Module 8: Parent Guide
What to Do After the Course and How to Keep the Learning Going
Congratulations! You and your child have completed an entire course in computational thinking. The skills your child has built -- logical reasoning, problem decomposition, pattern recognition, and systematic debugging -- are real, lasting thinking skills. This guide will help you keep the momentum going.
What Your Child Has Learned
Over 8 modules, your child has developed skills that go far beyond coding:
| Skill |
What It Means |
Where It Helps |
| Precise Instructions |
Giving clear, step-by-step directions |
Writing, communicating, explaining ideas |
| Pattern Recognition |
Spotting things that repeat or follow rules |
Math, music, reading, science |
| Decomposition |
Breaking big problems into small steps |
Writing essays, cleaning up, school projects |
| Conditional Thinking |
If/then decision-making |
Science experiments, daily choices, planning |
| Loops/Efficiency |
Finding shortcuts through repetition |
Math facts, routines, organization |
| Debugging |
Finding and fixing mistakes calmly |
Test corrections, self-editing, problem-solving |
| Design Thinking |
Planning before building |
Art projects, school reports, creative work |
| Strategic Thinking |
Thinking ahead and planning moves |
Games, social situations, goal-setting |
How to Keep the Learning Going
1. Use the Vocabulary in Daily Life
Keep using the terms from the course in everyday conversations:
- "Let us decompose this problem.

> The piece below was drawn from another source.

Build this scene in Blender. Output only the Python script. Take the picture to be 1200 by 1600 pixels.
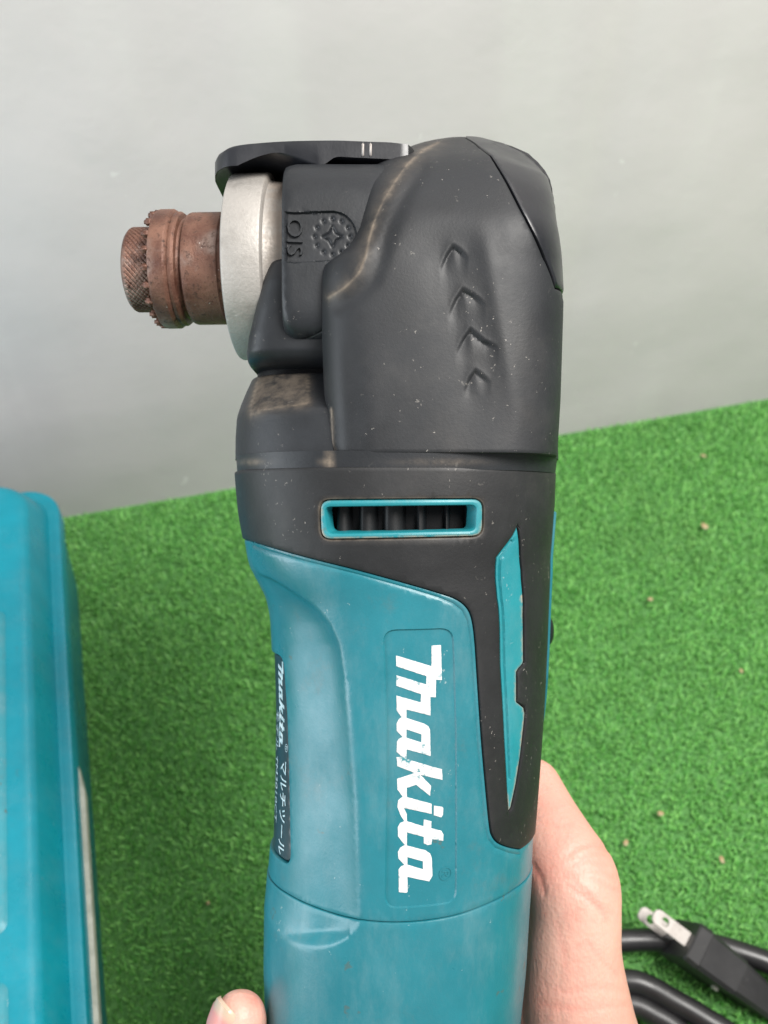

What is step one?"
- "Do you see a pattern here?"
- "Let us debug this. What went wrong and where?"
- "That is great if/then thinking!"
When your child hears these words regularly, the thinking skills stay active and become part of how they naturally approach problems.
2. Continue with Scratch
Scratch is a wonderful open-ended tool. Encourage your child to:
- Build new projects based on their own ideas
- Explore the Scratch community and remix other projects
- Try Scratch extensions (music, pen drawing, video sensing)
- Follow along with Scratch tutorials on the Scratch website
- Set a goal to build one small project per week or month
3. Play Thinking Games Regularly
Games that build thinking skills are a wonderful ongoing activity:
- Board games: Chess, checkers, Othello, Connect Four, Blokus
- Card games: Set, Uno (strategy version), Skip-Bo
- Logic puzzles: Sudoku (start with 4x4), grid logic puzzles, tangrams
- Building: LEGO challenges, marble runs, building forts with constraints
- Word games: 20 Questions, I Spy (with logical clues)
4. Explore Next-Step Resources
Free online resources:
- Scratch (scratch.mit.edu) -- Continue building projects in the community
- Code.org -- Structured coding courses for all ages
- CS Unplugged (csunplugged.org) -- Screen-free computer science activities
- Khan Academy -- Computing courses for older kids ready for text-based code
- Blockly Games (blockly.games) -- Puzzle-style coding challenges
Books:
- "Hello Ruby" by Linda Liukas -- Stories that teach coding concepts
- "Coding Games in Scratch" by Jon Woodcock -- Step-by-step game projects
- "How to Be Good at Science, Technology, and Engineering" by DK -- Hands-on STEM activities
- "Girls Who Code" by Reshma Saujani -- Inspiring stories about coders
- "The Official Scratch Coding Cards" -- Hands-on Scratch activity cards
- "Lauren Ipsum" by Carlos Bueno -- A story that teaches computer science ideas
Physical/hands-on options:
- Micro:bit -- A small programmable computer for physical projects
- LEGO Mindstorms / LEGO Spike -- Robotics kits that combine building and coding
- Arduino starter kits -- For older kids ready for electronics and coding
- Local coding camps or clubs -- Check your library, community center, or school
5. When Your Child is Ready for Text-Based Coding
There is no rush to move beyond Scratch. When your child is comfortable with Scratch and showing interest in "real" coding, consider:
- Python -- The most beginner-friendly text-based language (check out the Intro to Python course on this same website!)
- JavaScript -- Great for making interactive web pages
- Swift Playgrounds -- Apple's app for learning Swift on iPad
Signs your child might be ready: they are comfortable with Scratch, they are curious about how "real" programs work, and they can type reasonably well.
Celebrate the Achievement
Your child completed an 8-module course in computational thinking. That took persistence, curiosity, and real effort. Make sure they know how proud you are -- not just of the final result, but of the thinking they did along the way.
- Print and display the certificate from Lesson 4
- Tell family members and friends what your child accomplished
- Ask your child to teach a skill from the course to someone else
- Look back at Module 1 together and see how much they have grown
- Let your child choose what to learn or build next
A Note for You, the Parent
You did something remarkable too. You sat with your child, guided them through challenges, managed frustration, celebrated small wins, and helped them build thinking skills that will last a lifetime. Teaching is one of the hardest and most rewarding things you can do. Thank you for investing this time in your child's growth.